Gove’s ‘long-term plan for housing’ reignites Tory tensions

Just nigh of three years since Robert Jenrick’s Planning for the Future Whitepaper sent Tory backbenchers running for the greenbelt, Michael Gove today announced a brownfield-first battle plan to tackle the housing crisis that still managed to provoke the ire of colleagues.

Unveiling a “long-term plan” underpinned by “long-term thinking”, the Levelling Up Secretary confirmed a raft of seemingly pro-development new priorities, including the “regeneration and renaissance” of Cambridge, central London and central Leeds.

Mr Gove also announced:

  • Proposals to extend permitted development rights in an effort to create more homes in “the hearts of our cities” by making it easier to convert empty retail premises and betting shops into flats and housing
  • A £24m Planning Skills Delivery Fund to clear backlogs in the planning system and “get the right skills in planning authorities”
  • A new “super-squad” team of leading planners and other experts to unlock major housing developments, starting in Cambridge to “turbocharge the government’s plans for the city
  • Plans to slash red tape to enable barn conversions and the repurposing of architectural buildings and disused warehouses, with a priority for inner-city areas
  • A review into extending permitted development rights for homeowners, making it easier to build extensions and loft conversions

Brownfield, brownfield, brownfield appears to be the name of the game for Conservative housing policy movingforward, a trajectory that surely even the most skeptical of backbenchers can get behind.

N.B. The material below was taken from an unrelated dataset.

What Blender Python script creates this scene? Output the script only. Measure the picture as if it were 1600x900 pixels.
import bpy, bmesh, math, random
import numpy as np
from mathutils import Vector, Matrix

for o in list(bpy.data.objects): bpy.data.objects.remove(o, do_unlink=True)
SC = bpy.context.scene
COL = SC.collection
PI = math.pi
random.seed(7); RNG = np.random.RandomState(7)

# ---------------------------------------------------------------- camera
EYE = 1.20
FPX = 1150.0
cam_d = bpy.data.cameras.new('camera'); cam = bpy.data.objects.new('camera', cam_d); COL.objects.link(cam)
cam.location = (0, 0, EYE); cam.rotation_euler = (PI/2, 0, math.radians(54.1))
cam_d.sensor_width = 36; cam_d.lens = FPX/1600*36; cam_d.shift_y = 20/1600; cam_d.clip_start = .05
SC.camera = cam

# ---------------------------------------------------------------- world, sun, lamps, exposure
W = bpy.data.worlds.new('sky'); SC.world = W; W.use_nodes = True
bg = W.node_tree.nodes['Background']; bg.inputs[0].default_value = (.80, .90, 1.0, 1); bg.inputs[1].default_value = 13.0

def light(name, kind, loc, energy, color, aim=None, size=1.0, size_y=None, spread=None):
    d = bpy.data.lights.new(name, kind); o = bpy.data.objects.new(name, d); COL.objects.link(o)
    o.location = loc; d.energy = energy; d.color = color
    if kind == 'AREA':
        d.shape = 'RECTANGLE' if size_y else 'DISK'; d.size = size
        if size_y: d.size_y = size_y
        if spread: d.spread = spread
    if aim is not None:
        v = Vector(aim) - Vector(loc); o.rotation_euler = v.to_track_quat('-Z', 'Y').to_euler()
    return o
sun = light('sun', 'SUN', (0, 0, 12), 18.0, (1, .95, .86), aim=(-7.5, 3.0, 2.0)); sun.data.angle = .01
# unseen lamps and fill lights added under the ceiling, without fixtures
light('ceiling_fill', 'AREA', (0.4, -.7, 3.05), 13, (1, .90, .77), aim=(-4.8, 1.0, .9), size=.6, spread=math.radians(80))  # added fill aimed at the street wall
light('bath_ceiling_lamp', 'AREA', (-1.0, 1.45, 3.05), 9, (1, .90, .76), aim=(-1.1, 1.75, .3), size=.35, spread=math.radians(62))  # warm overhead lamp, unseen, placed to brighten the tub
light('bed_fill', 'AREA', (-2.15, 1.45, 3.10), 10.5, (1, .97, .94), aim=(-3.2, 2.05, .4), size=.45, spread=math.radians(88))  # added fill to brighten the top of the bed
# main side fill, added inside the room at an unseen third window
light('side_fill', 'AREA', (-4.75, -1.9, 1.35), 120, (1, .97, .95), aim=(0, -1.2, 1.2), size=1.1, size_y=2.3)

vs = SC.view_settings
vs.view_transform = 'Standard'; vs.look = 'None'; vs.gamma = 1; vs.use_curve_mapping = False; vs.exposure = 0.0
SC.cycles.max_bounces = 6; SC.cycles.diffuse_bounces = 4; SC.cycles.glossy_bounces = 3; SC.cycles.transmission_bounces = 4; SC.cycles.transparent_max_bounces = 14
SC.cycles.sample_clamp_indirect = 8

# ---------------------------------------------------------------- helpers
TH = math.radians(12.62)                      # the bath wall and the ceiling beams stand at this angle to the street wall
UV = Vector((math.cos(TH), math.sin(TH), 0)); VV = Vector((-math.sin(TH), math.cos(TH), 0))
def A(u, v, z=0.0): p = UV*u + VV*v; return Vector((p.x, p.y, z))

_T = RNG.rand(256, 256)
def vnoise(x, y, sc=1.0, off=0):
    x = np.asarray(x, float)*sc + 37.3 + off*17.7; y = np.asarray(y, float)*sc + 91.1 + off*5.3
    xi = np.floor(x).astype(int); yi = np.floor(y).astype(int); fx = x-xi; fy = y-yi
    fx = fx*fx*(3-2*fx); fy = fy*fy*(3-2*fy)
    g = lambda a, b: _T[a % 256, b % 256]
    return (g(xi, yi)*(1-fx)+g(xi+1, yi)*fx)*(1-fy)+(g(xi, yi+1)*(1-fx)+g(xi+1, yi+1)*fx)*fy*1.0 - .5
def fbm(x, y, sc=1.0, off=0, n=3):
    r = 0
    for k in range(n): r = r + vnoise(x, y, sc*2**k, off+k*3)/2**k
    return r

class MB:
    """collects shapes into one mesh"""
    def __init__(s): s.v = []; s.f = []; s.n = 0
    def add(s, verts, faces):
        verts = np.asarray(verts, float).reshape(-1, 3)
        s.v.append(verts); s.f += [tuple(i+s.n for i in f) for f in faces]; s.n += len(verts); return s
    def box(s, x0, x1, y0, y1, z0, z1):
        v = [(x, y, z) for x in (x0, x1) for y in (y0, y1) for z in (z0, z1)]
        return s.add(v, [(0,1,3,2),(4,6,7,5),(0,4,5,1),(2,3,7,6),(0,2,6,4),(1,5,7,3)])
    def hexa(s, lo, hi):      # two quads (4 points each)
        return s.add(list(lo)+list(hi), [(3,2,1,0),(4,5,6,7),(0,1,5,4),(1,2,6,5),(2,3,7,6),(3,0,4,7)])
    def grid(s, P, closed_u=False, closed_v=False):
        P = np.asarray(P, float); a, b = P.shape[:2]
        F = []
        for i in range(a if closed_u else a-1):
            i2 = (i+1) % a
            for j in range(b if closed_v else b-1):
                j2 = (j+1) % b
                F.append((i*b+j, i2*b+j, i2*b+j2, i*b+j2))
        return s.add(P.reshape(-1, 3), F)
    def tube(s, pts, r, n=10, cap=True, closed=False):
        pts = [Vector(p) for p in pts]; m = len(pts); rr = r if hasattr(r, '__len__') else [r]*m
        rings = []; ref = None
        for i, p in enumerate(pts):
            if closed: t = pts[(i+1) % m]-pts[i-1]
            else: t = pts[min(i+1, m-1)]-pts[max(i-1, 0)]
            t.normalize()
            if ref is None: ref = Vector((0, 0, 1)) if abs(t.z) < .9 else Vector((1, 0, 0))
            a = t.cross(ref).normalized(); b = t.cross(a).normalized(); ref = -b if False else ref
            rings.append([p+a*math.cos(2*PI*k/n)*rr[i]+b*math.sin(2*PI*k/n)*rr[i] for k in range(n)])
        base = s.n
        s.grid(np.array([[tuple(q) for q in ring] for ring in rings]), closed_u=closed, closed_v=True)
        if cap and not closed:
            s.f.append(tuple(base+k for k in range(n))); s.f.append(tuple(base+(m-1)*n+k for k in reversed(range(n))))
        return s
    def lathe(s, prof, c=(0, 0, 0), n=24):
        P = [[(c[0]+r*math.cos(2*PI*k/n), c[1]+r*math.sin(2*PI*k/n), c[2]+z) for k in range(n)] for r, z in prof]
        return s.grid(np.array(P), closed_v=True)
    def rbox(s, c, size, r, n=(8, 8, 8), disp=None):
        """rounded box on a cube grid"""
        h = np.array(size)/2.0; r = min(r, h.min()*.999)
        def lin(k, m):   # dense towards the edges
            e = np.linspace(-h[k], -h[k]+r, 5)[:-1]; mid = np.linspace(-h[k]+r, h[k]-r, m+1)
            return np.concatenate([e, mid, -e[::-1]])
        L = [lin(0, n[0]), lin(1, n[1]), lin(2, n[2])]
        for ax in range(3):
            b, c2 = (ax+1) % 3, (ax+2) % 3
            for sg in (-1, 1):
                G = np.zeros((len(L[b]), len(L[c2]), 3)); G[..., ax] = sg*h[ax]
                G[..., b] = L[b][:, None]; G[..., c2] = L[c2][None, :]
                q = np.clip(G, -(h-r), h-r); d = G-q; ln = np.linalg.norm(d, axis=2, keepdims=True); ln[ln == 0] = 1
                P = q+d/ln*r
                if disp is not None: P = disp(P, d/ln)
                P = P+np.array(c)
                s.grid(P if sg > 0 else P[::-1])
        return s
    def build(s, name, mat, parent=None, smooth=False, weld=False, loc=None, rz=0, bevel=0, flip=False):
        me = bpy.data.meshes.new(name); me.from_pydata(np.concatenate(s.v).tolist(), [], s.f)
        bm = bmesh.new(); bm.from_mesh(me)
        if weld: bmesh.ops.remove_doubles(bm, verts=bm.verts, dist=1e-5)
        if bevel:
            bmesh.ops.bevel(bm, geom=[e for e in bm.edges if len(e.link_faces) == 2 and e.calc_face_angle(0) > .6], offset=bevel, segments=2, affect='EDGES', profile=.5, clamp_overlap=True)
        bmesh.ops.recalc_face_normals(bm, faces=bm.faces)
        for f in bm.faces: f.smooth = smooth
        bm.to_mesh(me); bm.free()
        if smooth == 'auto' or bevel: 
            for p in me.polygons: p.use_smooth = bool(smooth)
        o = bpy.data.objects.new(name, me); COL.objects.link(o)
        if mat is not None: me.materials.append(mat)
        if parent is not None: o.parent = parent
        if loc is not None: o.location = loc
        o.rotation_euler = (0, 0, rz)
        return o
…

But just before Gove’s speech announcing his new plans, Anthony Browne, MP for South Cambridgeshire, took to Twitter — or ‘X’ as it has today bizarrely been rebadged — to decry the “nonsense plans to impose mass housebuilding on Cambridge”.

 

Responding to the criticism Rishi Sunak, speaking from a visit to St Modwen’s Cofton Park development site near Rednal, Birmingham, said: “No-one is doing mass housebuilding in Cambridge, this is about adding a new urban quarter to Cambridge, which is something that local communities have spoken about.

 

“And of course that will be done in dialogue with local communities.”

 

But opposition aside, would it even be possible to build hundreds of thousands of new homes in places such as Cambridge without encroaching on the greenbelt whatsoever?

 

Anna Clarke, Director of Policy and Public Affairs at The Housing Forum, is sceptical, Tweeting (or X’ing) out an overwhelmingly green-coloured map depicting Cambridge’s designated green belt.

 

She asked: “So the government wants to more than double the size of homes in Cambridge, but also not build on any greenbelt. How?”

 

Lest we forget, Labour is drawing up plans of its own ahead of the next general election, vowing to “back the builders not blockers” by building more homes on green belt land and bring back housing targets — a promise that will go down particularly well with the big housebuilders.

 

It will, then, ultimately remain to be seen as to whether the Tories’ time in government will be “long-term” enough to see through Mr Gove’s plans for the Conservatives to reclaim their crown as the party of ownership.